Living at the Edge of Chaos
Systems theorists have a term for this: the edge of chaos. It describes a state where a system is neither frozen in rigid order nor dissolving into randomness. Right at that boundary, something remarkable happens—emergent behavior. Properties arise that you couldn't predict from the parts alone. The whole becomes genuinely more than the sum.
In business, this is where phase changes occur. Not the incremental improvements you can plan and track, but the sudden leaps that transform what a team is capable of. A new way of working clicks into place. A capability emerges that nobody designed.
I've seen this happen in teams I've coached. There's a quality of aliveness when it shows up. People lean forward. Conversation accelerates. Ideas build on each other faster than anyone can write them down. The team isn't just executing—they're discovering together.
Research on complex adaptive systems confirms what many leaders sense intuitively: innovation clusters at this edge. Too much control and the system becomes brittle, capable only of what it was designed to do. Too little structure and energy dissipates without coherence. The adaptive leader learns to read where their team sits on this spectrum and adjusts accordingly.
Making the Edge Safe Enough
Here's what I've learned about cultivating these conditions: you can't force emergence, but you can invite it.
This starts with safety. Not the absence of challenge—the opposite, actually. The kind of safety that allows people to take risks, voice half-formed ideas, and fail without catastrophic consequences. When team members trust that the ground won't disappear beneath them, they become willing to venture into uncertain territory together.
The leader's job is to hold both the stretch and the net. To say, in effect: "We're going somewhere we haven't been. I believe we can get there. And I'm watching closely enough to catch what needs catching."
This requires a particular stance—one foot in what is, one foot in what could be possible. The leader who only sees current reality becomes a manager of limitations. The leader who only sees potential loses the team's trust by ignoring present constraints. Effective leadership holds both simultaneously, neither dismissing today's challenges nor accepting them as permanent.
The Rhythm of Growth and Integration
One of my earlier mistakes as a leader was trying to keep my team at the edge of chaos constantly. I thought that's where the magic was, so that's where we should live.
It doesn't work that way.
Every natural system oscillates between growth and consolidation. Trees don't grow in winter. Athletes build in recovery as much as training. Teams that stay in perpetual stretch eventually exhaust themselves—or worse, develop protective rigidity that squeezes out the very fluidity you're trying to cultivate.
The murmuration offers wisdom here too. Starlings don't fly in those mesmerizing patterns all day. They roost. They feed. They rest. The spectacular coordination emerges from bodies that are resourced for it.
For teams, this means intentional cycles. Periods of expansion followed by periods of integration. Time to push into new territory, then time to make that territory home before pushing again. The leader who recognizes this rhythm can find the sweet spot for growth—which is also always changing—rather than driving relentlessly toward a stability that comes from breakdown rather than strength.
Reaching and Releasing
I'll admit this framework asks a lot of leaders.

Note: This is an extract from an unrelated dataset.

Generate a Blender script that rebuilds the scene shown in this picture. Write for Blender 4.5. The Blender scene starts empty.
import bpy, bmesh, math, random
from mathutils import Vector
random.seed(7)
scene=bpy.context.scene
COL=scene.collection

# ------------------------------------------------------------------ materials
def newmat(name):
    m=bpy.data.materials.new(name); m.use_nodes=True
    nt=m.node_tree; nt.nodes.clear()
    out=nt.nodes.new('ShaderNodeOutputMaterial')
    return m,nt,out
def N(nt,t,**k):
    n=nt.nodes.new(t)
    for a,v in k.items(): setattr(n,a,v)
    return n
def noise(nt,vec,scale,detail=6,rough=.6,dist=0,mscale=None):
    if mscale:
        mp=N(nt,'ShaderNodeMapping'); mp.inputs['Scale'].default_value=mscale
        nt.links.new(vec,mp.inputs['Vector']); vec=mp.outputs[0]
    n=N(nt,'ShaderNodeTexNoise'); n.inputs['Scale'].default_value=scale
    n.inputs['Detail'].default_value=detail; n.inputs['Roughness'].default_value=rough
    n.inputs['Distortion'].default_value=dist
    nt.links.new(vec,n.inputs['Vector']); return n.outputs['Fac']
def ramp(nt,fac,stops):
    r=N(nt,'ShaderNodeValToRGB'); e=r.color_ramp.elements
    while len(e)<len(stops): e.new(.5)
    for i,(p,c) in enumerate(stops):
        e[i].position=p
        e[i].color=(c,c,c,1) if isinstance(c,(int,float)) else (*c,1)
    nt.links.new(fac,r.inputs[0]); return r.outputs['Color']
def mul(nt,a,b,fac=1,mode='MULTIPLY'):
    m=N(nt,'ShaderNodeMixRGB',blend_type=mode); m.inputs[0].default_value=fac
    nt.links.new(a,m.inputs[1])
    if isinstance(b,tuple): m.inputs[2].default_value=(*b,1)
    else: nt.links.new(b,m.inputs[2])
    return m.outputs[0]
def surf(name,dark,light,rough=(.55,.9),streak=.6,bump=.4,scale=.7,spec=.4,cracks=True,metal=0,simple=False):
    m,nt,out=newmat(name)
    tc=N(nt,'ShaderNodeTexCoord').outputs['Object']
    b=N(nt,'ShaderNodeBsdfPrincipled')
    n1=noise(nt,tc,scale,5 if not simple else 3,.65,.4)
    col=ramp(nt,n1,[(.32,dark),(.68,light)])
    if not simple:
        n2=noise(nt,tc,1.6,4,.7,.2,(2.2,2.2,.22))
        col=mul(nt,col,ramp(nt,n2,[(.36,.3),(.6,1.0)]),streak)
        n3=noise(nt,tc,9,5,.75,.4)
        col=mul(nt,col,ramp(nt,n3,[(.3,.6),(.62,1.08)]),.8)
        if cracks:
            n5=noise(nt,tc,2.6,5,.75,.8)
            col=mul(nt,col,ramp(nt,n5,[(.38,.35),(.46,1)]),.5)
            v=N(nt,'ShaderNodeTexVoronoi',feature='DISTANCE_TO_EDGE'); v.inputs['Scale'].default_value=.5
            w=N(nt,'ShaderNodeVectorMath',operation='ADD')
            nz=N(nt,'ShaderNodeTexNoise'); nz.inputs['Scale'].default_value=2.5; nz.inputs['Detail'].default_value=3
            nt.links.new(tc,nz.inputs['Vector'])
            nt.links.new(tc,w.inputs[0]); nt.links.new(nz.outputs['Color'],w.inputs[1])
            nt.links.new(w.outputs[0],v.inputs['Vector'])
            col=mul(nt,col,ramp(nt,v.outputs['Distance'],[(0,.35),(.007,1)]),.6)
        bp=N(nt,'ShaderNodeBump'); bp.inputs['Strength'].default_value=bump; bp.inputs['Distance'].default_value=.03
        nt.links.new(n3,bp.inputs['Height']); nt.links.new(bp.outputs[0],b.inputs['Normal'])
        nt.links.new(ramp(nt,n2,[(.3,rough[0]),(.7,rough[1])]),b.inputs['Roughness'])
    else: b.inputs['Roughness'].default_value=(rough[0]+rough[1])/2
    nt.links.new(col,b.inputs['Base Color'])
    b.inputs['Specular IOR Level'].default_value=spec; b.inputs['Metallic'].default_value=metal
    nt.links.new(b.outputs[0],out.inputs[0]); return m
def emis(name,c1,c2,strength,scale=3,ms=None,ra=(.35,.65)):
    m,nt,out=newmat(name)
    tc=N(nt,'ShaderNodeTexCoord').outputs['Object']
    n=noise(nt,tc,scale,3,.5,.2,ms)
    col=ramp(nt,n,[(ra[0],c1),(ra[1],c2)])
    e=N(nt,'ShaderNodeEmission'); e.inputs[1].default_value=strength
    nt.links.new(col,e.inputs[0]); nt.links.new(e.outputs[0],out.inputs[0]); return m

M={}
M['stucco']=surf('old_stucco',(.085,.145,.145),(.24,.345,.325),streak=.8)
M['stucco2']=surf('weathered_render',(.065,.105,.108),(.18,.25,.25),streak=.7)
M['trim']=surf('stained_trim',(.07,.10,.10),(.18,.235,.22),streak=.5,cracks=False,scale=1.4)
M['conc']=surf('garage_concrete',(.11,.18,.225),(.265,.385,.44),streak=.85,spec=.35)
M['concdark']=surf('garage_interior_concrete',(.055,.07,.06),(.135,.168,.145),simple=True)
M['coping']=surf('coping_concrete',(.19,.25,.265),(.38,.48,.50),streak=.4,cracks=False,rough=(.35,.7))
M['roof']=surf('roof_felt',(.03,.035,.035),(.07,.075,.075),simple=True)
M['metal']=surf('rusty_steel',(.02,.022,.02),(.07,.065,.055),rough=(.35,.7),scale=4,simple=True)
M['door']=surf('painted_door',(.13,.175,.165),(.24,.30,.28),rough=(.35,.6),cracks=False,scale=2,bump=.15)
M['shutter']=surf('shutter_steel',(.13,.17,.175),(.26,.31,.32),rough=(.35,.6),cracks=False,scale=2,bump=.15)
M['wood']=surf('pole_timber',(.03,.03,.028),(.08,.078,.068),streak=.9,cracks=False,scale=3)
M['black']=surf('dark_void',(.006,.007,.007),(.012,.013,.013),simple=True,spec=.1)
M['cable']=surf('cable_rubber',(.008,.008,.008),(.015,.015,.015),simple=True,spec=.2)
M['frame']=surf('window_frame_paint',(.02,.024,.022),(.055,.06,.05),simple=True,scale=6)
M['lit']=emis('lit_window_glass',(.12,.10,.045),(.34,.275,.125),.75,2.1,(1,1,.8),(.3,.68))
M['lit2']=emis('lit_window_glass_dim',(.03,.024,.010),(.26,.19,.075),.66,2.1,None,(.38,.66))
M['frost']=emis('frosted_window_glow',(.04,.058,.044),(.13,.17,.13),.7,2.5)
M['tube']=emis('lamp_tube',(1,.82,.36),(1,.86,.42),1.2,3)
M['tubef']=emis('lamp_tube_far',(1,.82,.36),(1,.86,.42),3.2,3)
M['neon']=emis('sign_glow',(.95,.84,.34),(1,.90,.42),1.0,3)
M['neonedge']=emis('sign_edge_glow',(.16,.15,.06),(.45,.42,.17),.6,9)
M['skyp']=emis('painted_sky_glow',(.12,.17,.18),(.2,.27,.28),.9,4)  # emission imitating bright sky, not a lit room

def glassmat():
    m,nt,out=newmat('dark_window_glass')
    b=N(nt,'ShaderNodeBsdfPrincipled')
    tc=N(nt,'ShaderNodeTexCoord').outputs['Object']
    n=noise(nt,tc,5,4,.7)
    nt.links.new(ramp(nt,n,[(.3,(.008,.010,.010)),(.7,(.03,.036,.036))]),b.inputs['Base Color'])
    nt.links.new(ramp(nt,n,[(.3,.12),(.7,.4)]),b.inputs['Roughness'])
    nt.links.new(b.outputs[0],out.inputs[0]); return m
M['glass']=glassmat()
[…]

Constant observation. Continual adjustment. The willingness to reach farther than seems reasonable, paired with the humility to accept when you've reached wrong and need to regroup.
Complacency isn't available here. Neither is the comfort of a fixed playbook.
But I've also found something that feels like the opposite of exhaustion in this work—a kind of relaxed aliveness that comes from genuine engagement with what's actually happening. When I stop trying to force yesterday's solutions onto today's challenges, when I stay present to the team and the conditions and the emerging possibilities, there's less struggle than you might expect. The murmuration doesn't happen through effort. It happens through attention and response.
You hit the sweet spot occasionally. It feels really good—the team moving together with that uncanny coordination, surprising themselves with what emerges. Then circumstances shift and it slips beyond your reach. So you observe, adjust, reach farther, and find the new sweet spot.
Then you repeat.
It never ends. But each time you find it, you remember why you lead.
A few questions I sit with:
- Where is my team on the spectrum between rigidity and chaos right now? What would move us closer to that generative edge?
- What would it look like to build in intentional consolidation after our next push?
- When did I last see my team surprise itself? What conditions were present?